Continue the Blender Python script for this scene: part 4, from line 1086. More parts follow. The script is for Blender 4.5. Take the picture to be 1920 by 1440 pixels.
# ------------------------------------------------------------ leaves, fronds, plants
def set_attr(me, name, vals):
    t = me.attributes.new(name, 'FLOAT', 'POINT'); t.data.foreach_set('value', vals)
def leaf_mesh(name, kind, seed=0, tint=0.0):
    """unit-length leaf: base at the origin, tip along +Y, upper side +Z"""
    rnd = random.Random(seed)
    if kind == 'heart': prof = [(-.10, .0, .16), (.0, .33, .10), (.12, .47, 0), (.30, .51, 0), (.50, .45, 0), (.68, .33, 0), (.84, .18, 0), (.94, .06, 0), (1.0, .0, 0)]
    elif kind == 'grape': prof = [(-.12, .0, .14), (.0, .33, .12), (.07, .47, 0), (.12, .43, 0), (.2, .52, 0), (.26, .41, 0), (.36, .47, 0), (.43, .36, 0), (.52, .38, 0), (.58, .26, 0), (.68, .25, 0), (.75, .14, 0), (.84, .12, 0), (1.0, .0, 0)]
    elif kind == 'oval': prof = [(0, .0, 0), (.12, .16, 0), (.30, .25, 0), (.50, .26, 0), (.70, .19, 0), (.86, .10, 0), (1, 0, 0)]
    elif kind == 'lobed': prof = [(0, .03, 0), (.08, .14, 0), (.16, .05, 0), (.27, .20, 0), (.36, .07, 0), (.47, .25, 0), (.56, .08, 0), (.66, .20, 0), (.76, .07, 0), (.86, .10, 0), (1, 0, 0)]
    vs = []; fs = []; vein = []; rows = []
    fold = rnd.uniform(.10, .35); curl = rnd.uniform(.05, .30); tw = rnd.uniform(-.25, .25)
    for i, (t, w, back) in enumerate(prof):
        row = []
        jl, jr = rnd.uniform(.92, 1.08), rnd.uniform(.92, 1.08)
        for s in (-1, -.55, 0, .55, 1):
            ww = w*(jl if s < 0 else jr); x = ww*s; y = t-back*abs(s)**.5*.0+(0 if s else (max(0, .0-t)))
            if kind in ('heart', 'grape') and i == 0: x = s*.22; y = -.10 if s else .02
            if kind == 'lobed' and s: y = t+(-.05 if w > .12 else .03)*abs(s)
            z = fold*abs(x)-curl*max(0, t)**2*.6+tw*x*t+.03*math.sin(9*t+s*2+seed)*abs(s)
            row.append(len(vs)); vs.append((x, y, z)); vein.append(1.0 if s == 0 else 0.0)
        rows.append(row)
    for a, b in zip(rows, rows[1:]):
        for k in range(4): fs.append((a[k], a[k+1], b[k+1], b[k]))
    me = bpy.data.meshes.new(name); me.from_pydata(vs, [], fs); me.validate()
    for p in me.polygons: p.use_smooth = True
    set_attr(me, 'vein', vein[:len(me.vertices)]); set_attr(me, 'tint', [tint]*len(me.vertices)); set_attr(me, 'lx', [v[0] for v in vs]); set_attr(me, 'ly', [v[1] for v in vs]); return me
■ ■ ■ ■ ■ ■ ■
Short exercise: Restate the data above word for word.

Solution for this task:
Continue the Blender Python script for this scene: part 4, from line 1086. More parts follow. The script is for Blender 4.5. Take the picture to be 1920 by 1440 pixels.
# ------------------------------------------------------------ leaves, fronds, plants
def set_attr(me, name, vals):
    t = me.attributes.new(name, 'FLOAT', 'POINT'); t.data.foreach_set('value', vals)
def leaf_mesh(name, kind, seed=0, tint=0.0):
    """unit-length leaf: base at the origin, tip along +Y, upper side +Z"""
    rnd = random.Random(seed)
    if kind == 'heart': prof = [(-.10, .0, .16), (.0, .33, .10), (.12, .47, 0), (.30, .51, 0), (.50, .45, 0), (.68, .33, 0), (.84, .18, 0), (.94, .06, 0), (1.0, .0, 0)]
    elif kind == 'grape': prof = [(-.12, .0, .14), (.0, .33, .12), (.07, .47, 0), (.12, .43, 0), (.2, .52, 0), (.26, .41, 0), (.36, .47, 0), (.43, .36, 0), (.52, .38, 0), (.58, .26, 0), (.68, .25, 0), (.75, .14, 0), (.84, .12, 0), (1.0, .0, 0)]
    elif kind == 'oval': prof = [(0, .0, 0), (.12, .16, 0), (.30, .25, 0), (.50, .26, 0), (.70, .19, 0), (.86, .10, 0), (1, 0, 0)]
    elif kind == 'lobed': prof = [(0, .03, 0), (.08, .14, 0), (.16, .05, 0), (.27, .20, 0), (.36, .07, 0), (.47, .25, 0), (.56, .08, 0), (.66, .20, 0), (.76, .07, 0), (.86, .10, 0), (1, 0, 0)]
    vs = []; fs = []; vein = []; rows = []
    fold = rnd.uniform(.10, .35); curl = rnd.uniform(.05, .30); tw = rnd.uniform(-.25, .25)
    for i, (t, w, back) in enumerate(prof):
        row = []
        jl, jr = rnd.uniform(.92, 1.08), rnd.uniform(.92, 1.08)
        for s in (-1, -.55, 0, .55, 1):
            ww = w*(jl if s < 0 else jr); x = ww*s; y = t-back*abs(s)**.5*.0+(0 if s else (max(0, .0-t)))
            if kind in ('heart', 'grape') and i == 0: x = s*.22; y = -.10 if s else .02
            if kind == 'lobed' and s: y = t+(-.05 if w > .12 else .03)*abs(s)
            z = fold*abs(x)-curl*max(0, t)**2*.6+tw*x*t+.03*math.sin(9*t+s*2+seed)*abs(s)
            row.append(len(vs)); vs.append((x, y, z)); vein.append(1.0 if s == 0 else 0.0)
        rows.append(row)
    for a, b in zip(rows, rows[1:]):
        for k in range(4): fs.append((a[k], a[k+1], b[k+1], b[k]))
    me = bpy.data.meshes.new(name); me.from_pydata(vs, [], fs); me.validate()
    for p in me.polygons: p.use_smooth = True
    set_attr(me, 'vein', vein[:len(me.vertices)]); set_attr(me, 'tint', [tint]*len(me.vertices)); set_attr(me, 'lx', [v[0] for v in vs]); set_attr(me, 'ly', [v[1] for v in vs]); return me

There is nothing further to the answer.